1. Therefore- Jesus gives truth, & then application. Truth should lead to application
2. As you come to worship God if you remember a legitimate accusation against you, go take care of it as soon as possible. Apologize, and be reconciled

a. The Jewish worshipper was to leave his sacrifice, & go take care of the matter
b. Our worship is vain if we don’t truthfully apologize for our wrongs
c. We are not to cause that kind of hurt or anger in others, & then not deal with it

3. Worship of God must include right relationships with others, apologizing when you are wrong, asking forgiveness when you are legitimately wrong

a. Romans 12:18 If it is possible, as much as depends on you, live peaceably w/ all men.
b.
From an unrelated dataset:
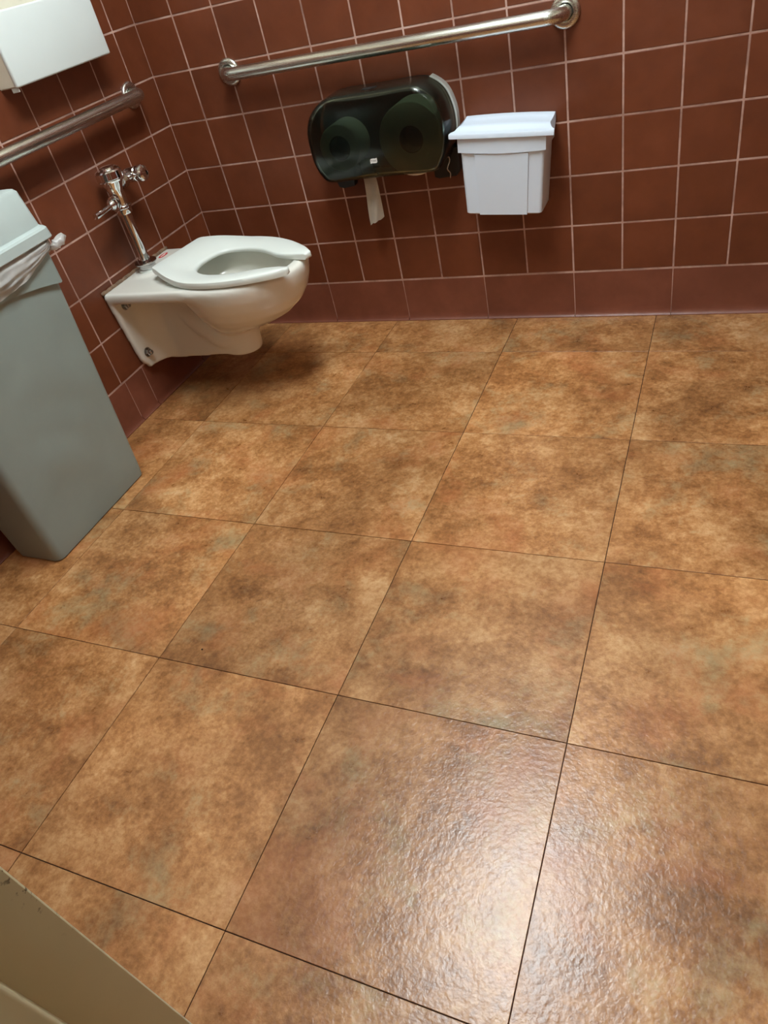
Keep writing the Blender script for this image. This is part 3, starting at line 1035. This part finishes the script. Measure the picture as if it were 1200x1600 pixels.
# shell: back, sides and floor of the case
add_box(bm, 0.001, 0.012, -SW + 0.004, SW - 0.004, 0.004, 0.34, 0.002)
add_box(bm, 0.001, 0.066, -SW + 0.002, -SW + 0.008, 0.002, 0.34, 0.002)
add_box(bm, 0.001, 0.066, SW - 0.008, SW - 0.002, 0.002, 0.34, 0.002)
add_box(bm, 0.001, 0.066, -SW + 0.003, SW - 0.003, 0.001, 0.008, 0.002)
add_box(bm, 0.001, 0.066, -SW + 0.003, SW - 0.003, 0.332, 0.341, 0.002)
finish('case', bm, M_CREAM, sc)
bm = bmesh.new()
add_box(bm, 0.058, 0.072, -SW, SW, 0.0, 0.165, 0.005, 3)
finish('front_panel', bm, M_BOX, sc, True, 0.6)
bm = bmesh.new()
add_box(bm, 0.016, 0.050, -SW + 0.02, SW - 0.02, 0.010, 0.318, 0.002)
finish('paper_covers', bm, M_CREAM, sc)
bm = bmesh.new()
add_lathe(bm, [(0.0, 0.006), (0.003, 0.006), (0.004, 0.004)], (0.050, -0.040, 0.182), (1, 0, 0), 14)  # dark disc in place of a cut hole, its shade painted
finish('dark_hole_disc', bm, M_INK, sc)
bm = bmesh.new()
add_box(bm, 0.040, 0.066, -SW + 0.004, -SW + 0.007, -0.010, 0.003, 0.001)
finish('tab', bm, M_BACKPLATE, sc)

# ------------------------------------------------------------------ waste container
TXC, TYC = 0.128, -1.192
tc_ = thing('waste_container', 'slim grey-green plastic waste container standing against the left wall', 'waste container', (TXC, TYC, 0.0))
RIMZ = 0.728
def can_ring(z, hx, hy, r):
    return [(x, y, z) for x, y in rrect(-hx, hx, -hy, hy, r, 6)]
def can_dim(z):
    k = z / RIMZ
    return 0.083 + 0.036 * k, 0.203 + 0.026 * k
bm = bmesh.new()
def fine_ring(z, hx, hy, r):
    ring = rrect(-hx, hx, -hy, hy, r, 6)
    m = []
    for a, b in zip(ring, ring[1:] + ring[:1]):
        k = 16 if abs(b[1] - a[1]) > 0.1 else (6 if abs(b[0] - a[0]) > 0.05 else 1)
        for t in range(k):
            m.append((a[0] + (b[0] - a[0]) * t / k, a[1] + (b[1] - a[1]) * t / k, z))
    # the thin side walls are slightly dented
    out = []
    for x, y, z_ in m:
        f = max(0.0, 1 - (abs(y) / (hy + 0.001)) ** 4) * max(0.0, math.sin(PI * min(1, z_ / RIMZ)))
        d = (noise.noise(Vector((y * 7.0 + 0.4, z_ * 6.0, x * 2))) * 0.010) * f if abs(x) > hx * 0.9 else 0.0
        out.append((x + math.copysign(d, x) if d else x, y, z_))
    return out
rg = [fine_ring(0.0005, 0.078, 0.198, 0.020), fine_ring(0.004, 0.082, 0.202, 0.022)]
for i in range(1, 29):
    z = RIMZ * i / 28
    hx, hy = can_dim(z)
    rg.append(fine_ring(z, hx, hy, 0.022))
hx, hy = can_dim(RIMZ)
rg += [fine_ring(RIMZ, hx - 0.004, hy - 0.004, 0.019), fine_ring(0.50, hx - 0.024, hy - 0.020, 0.018)]
add_rings(bm, rg)
finish('body', bm, M_GREY, tc_, True, 0.6)
# collar: the thicker band at the top whose lower edge arches up along the long sides
bm = bmesh.new()
ra, rb_, rc = [], [], []
base = rrect(-1, 1, -1, 1, 0.2, 6)
def collar_pts(z_of, off):
    out = []
    hx0, hy0 = can_dim(0.66)
    ring = rrect(-hx0 - off, hx0 + off, -hy0 - off, hy0 + off, 0.024, 6)
    # subdivide the long straight runs so the arch is smooth
    m = []
    for a, b in zip(ring, ring[1:] + ring[:1]):
        L = math.dist(a, b)
        k = max(1, int(L / 0.02))
        for t in range(k):
            m.append((a[0] + (b[0] - a[0]) * t / k, a[1] + (b[1] - a[1]) * t / k))
    for x, y in m:
        z = z_of(x, y)
        gx = (can_dim(z)[0] - hx0)
        gy = (can_dim(z)[1] - hy0)
        out.append((x + math.copysign(gx, x) * min(1, abs(x) / hx0), y + math.copysign(gy, y) * min(1, abs(y) / hy0), z))
    return out
def arch(x, y):
    k = min(1.0, abs(y) / 0.215)
    if abs(x) < 0.10:
        return 0.622
    return 0.622 + 0.036 * (1 - k ** 1.7)
c_in = collar_pts(arch, -0.001)
c_lo = collar_pts(arch, 0.0055)
c_up = collar_pts(lambda x, y: RIMZ - 0.003, 0.0055)
c_ti = collar_pts(lambda x, y: RIMZ + 0.001, 0.001)
add_rings(bm, [c_in, c_lo, c_up, c_ti], cap0=False, cap1=False)
finish('collar', bm, M_GREY, tc_, True, 0.5)
# lid: flange and raised hood with an opening in the top
def lid_rings():
    f = [(RIMZ + 0.008, 0.128, 0.246, 0.020), (RIMZ + 0.002, 0.137, 0.255, 0.022), (RIMZ + 0.004, 0.138, 0.256, 0.022), (RIMZ + 0.026, 0.136, 0.254, 0.022), (RIMZ + 0.031, 0.132, 0.250, 0.020), (RIMZ + 0.033, 0.126, 0.246, 0.018), (RIMZ + 0.036, 0.123, 0.244, 0.018), (RIMZ + 0.118, 0.110, 0.242, 0.020), (RIMZ + 0.125, 0.105, 0.237, 0.018), (RIMZ + 0.127, 0.099, 0.231, 0.016), (RIMZ + 0.127, 0.062, 0.150, 0.020), (RIMZ + 0.125, 0.058, 0.146, 0.018), (RIMZ + 0.060, 0.054, 0.142, 0.016)]
    return f
bm = bmesh.new()
add_rings(bm, [can_ring(*r_) for r_ in lid_rings()], cap0=False, cap1=False)
lido = finish('lid', bm, M_LIDGREY, tc_, True, 0.5)
lido['label'] = 'pale grey hooded lid with an opening in the top'
bm = bmesh.new()
add_box(bm, -0.056, 0.056, -0.144, 0.144, RIMZ + 0.056, RIMZ + 0.061)
finish('opening', bm, M_SLOT, lido)  # dark plate across the hood, painted for the shade inside the container
# bag: film folded out over the rim, held under the lid, knotted at the far end
bag = thing('trash_bag', 'thin white trash bag hanging out under the waste container lid, knotted at one corner', 'trash bag', (TXC, TYC, RIMZ - 0.06))
bm = bmesh.new()
path = []
hx0, hy0 = can_dim(0.70)
# from the far-end (+y) corner along the +x long side and round the near end
Lx = hx0 + 0.009
Ly = hy0 + 0.009
ring = rrect(-Lx, Lx, -Ly, Ly, 0.024, 6)
m = []
for a, b in zip(ring, ring[1:] + ring[:1]):
    Ld = math.dist(a, b)
    k = max(1, int(Ld / 0.006))
    for t in range(k):
        m.append((a[0] + (b[0] - a[0]) * t / k, a[1] + (b[1] - a[1]) * t / k))
N = len(m)
rows = 16
gv = []
for j in range(rows + 1):
    k = j / rows
    rv = []
    for (x, y) in m:
        s = (Ly - y)                        # distance from the far corner along the side
        if x > Lx * 0.6:
            drop = 0.014 + 0.038 * (1 - math.exp(-max(0, s - 0.01) / 0.055)) + 0.02 * min(1, s / 0.4)
        elif y > 0:
            drop = 0.014 + 0.012 * abs(x) / Lx
        else:
            drop = 0.05
        drop *= 1 + 0.12 * noise.noise(Vector((x * 30, y * 30, 1.0)))
        nx, ny = (1 if x > Lx * 0.93 else (-1 if x < -Lx * 0.93 else 0)), (1 if y > Ly * 0.97 else (-1 if y < -Ly * 0.97 else 0))
        d = Vector((nx, ny, 0))
        if d.length > 0:
            d.normalize()
        w = noise.noise(Vector((y * 14 + k * 3.0, x * 14, k * 5.0))) * 0.007 + noise.noise(Vector((y * 22 - k * 4, x * 20, k * 12))) * 0.0055
        bulge = 0.010 * math.sin(PI * min(1, k * 1.0)) + w * (0.3 + k)
        z = RIMZ + 0.001 - (drop + 0.001) * k
        rv.append(bm.verts.new((x + d.x * max(0.0005, 0.002 + bulge * 0.8), y + d.y * max(0.0005, 0.002 + bulge * 0.8), z - RIMZ + 0.06)))
    gv.append(rv)
for j in range(rows):
    for i in range(N):
        q = (i + 1) % N
        bm.faces.new((gv[j][i], gv[j][q], gv[j + 1][q], gv[j + 1][i]))
finish('film', bm, M_BAG, bag, True)
bm = bmesh.new()
kp = catmull([(0.088, Ly - 0.002, 0.036), (0.098, Ly + 0.012, 0.032), (0.104, Ly + 0.024, 0.031), (0.108, Ly + 0.038, 0.035), (0.110, Ly + 0.054, 0.040), (0.111, Ly + 0.066, 0.044)], 6)
nk = len(kp)
add_tube(bm, kp, [max(0.003, (0.010 if i < nk * 0.2 else 0.0045 + 0.008 * math.sin(PI * min(1, max(0, (i / nk - 0.25) / 0.8))))) for i in range(nk)], 18)
for v in bm.verts:
    v.co += Vector((noise.noise(v.co * 90), noise.noise(v.co * 90 + Vector((5, 0, 0))), noise.noise(v.co * 90 + Vector((0, 9, 0))))) * 0.0050
finish('knot', bm, M_BAG, bag, True)

# ------------------------------------------------------------------ speck on the floor
bm = bmesh.new()
bmesh.ops.create_icosphere(bm, subdivisions=1, radius=0.0022)
for v in bm.verts:
    v.co.x *= 1.3
    v.co.z = max(-0.0006, v.co.z * 0.5) + 0.0004
o = finish('dirt_speck', bm, M_DIRT, None, True, None, (0.808, -1.578, 0.0009))
tag(o, 'tiny dark speck of dirt on the floor tile near the waste container', 'dirt')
Some people may not accept our apologies; we must do our best

4. Right relationships are more important than religious service & attendance
5. If we don’t follow Jesus’ command…

a. We may be actually taken to court and found guilty of a legitimate crime
b. Debtor’s prisons existed in Jesus’ day. You are imprisoned until you pay retribution. Your family might help, or you would sell possessions to pay
c. We may actually be imprisoned physically
d. We will certainly be spiritually hindered

i. Ephesians 4:26, 27 “Be angry (orgizo), and do not sin”: do not let the sun go down on your wrath, 27nor give place to the devil.

III. The Big Picture Matthew 5:20, 48; Romans 3:19-24

Romans 7:9, 10 NLT- I felt fine when I did not understand what the law demanded. But when I learned the truth, I realized I had broken the law and was a sinner, doomed to die. 10So the good law, which was supposed to show me the way of life, instead gave me the death penalty.